For the overwhelming majority of people, emanation surveillance is the wrong thing to lose sleep over. Data brokers, phishing, weak passwords, and unencrypted backups will compromise far more people than any antenna in a van. Threat modeling means spending your attention where the realistic risk is.

But the small set of people for whom this matters is exactly the set that secure tools exist to protect: a journalist in a hostile jurisdiction, a dissident under state attention, a target of a national intelligence service. For them, the lesson is that the device and its physical environment are part of the threat surface, not just the software. Working from a shielded space, keeping displays away from exterior windows and walls, and treating physical proximity as a real risk are all part of a serious threat model.
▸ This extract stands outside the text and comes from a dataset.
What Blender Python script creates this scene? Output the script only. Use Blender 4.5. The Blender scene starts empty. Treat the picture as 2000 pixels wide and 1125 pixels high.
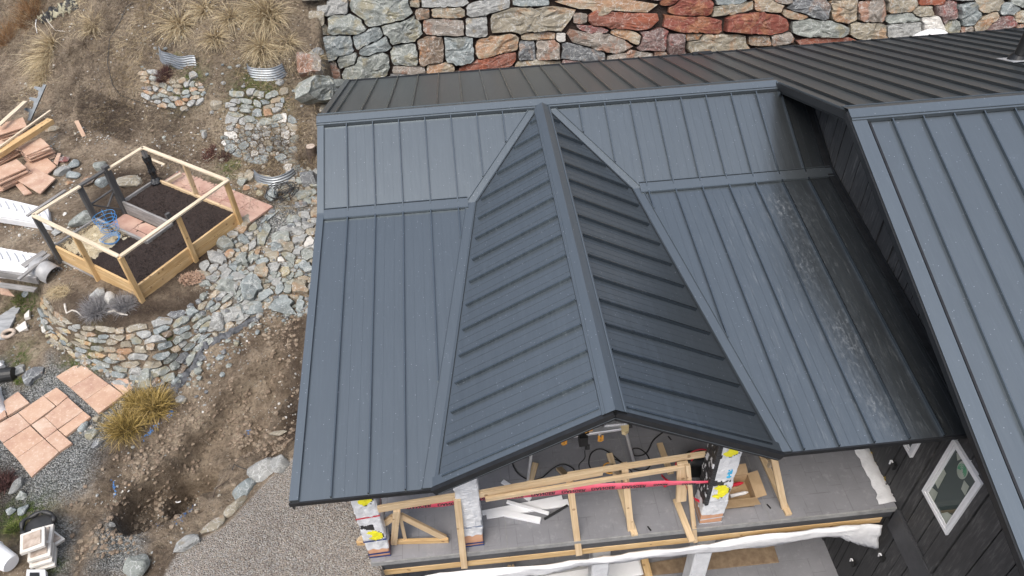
import bpy, bmesh, math, random
import numpy as np
from mathutils import Vector, Matrix
from mathutils import noise as mnoise
random.seed(7); rng = np.random.default_rng(11)
R = math.radians
scene = bpy.context.scene
# ------------------------------------------------------------------ camera
F, YAW, PIT, ROL = 1522.7065, 0.0631, 0.7598, -0.0464
CAM = np.array([2.2422, -11.0269, 6.4543])
_fw = np.array([math.sin(YAW)*math.cos(PIT), math.cos(YAW)*math.cos(PIT), -math.sin(PIT)])
_r0 = np.array([math.cos(YAW), -math.sin(YAW), 0.0]); _u0 = np.cross(_r0, _fw)
_r = math.cos(ROL)*_r0 + math.sin(ROL)*_u0; _u = -math.sin(ROL)*_r0 + math.cos(ROL)*_u0
cd = bpy.data.cameras.new('camera'); cam = bpy.data.objects.new('camera', cd)
scene.collection.objects.link(cam); scene.camera = cam
cd.sensor_width = 36; cd.lens = 36*F/2000; cd.clip_start = 0.1; cd.clip_end = 2000
M = Matrix([[_r[i], _u[i], -_fw[i], CAM[i]] for i in range(3)] + [[0, 0, 0, 1]])
cam.matrix_world = M
scene.render.resolution_x, scene.render.resolution_y = 1024, 576
# ------------------------------------------------------------------ light (bright overcast)
SUN_EL, SUN_AZ = 59, 205          # compass azimuth: the veiled sun stands to the south
w = bpy.data.worlds.new('World'); scene.world = w; w.use_nodes = True
nt = w.node_tree; bg = nt.nodes['Background']
sky = nt.nodes.new('ShaderNodeTexSky'); sky.sky_type = 'NISHITA'; sky.sun_disc = False
sky.sun_elevation = R(SUN_EL); sky.sun_rotation = R(SUN_AZ); sky.dust_density = 3.0; sky.air_density = 1.0
hs = nt.nodes.new('ShaderNodeHueSaturation'); hs.inputs['Saturation'].default_value = 0.6
nt.links.new(sky.outputs[0], hs.inputs['Color'])
# cloud deck: brighter and whiter overhead than near the horizon
tc_ = nt.nodes.new('ShaderNodeTexCoord'); sx_ = nt.nodes.new('ShaderNodeSeparateXYZ'); nt.links.new(tc_.outputs['Generated'], sx_.inputs[0])
mr_ = nt.nodes.new('ShaderNodeMapRange'); nt.links.new(sx_.outputs[2], mr_.inputs[0]); mr_.inputs[1].default_value = .15; mr_.inputs[2].default_value = .95
mx_ = nt.nodes.new('ShaderNodeMix'); mx_.data_type = 'RGBA'; mx_.blend_type = 'MULTIPLY'; mx_.inputs[0].default_value = 1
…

What this says about encryption

Emanation attacks are a useful reminder of where encryption's job ends. End-to-end encryption protects the message as it travels and as it sits on a server. It cannot do anything about the moment the message is rendered on a screen for a human to read, because at that instant the plaintext exists as light and as the radio shadow of that light. The endpoints are always the soft spot. This is the same truth behind evil maid attacks and device forensics: strong cryptography raises the cost of attacking the channel so high that an adversary goes after the endpoint instead.

That does not make encryption less valuable. It makes it the floor rather than the ceiling. Encrypting your communication forces a serious adversary out of the cheap, scalable, remote attacks and into the expensive, physical, one-target-at-a-time attacks like parking a receiver near your window. For almost everyone, pushing the adversary onto that ground is the whole point.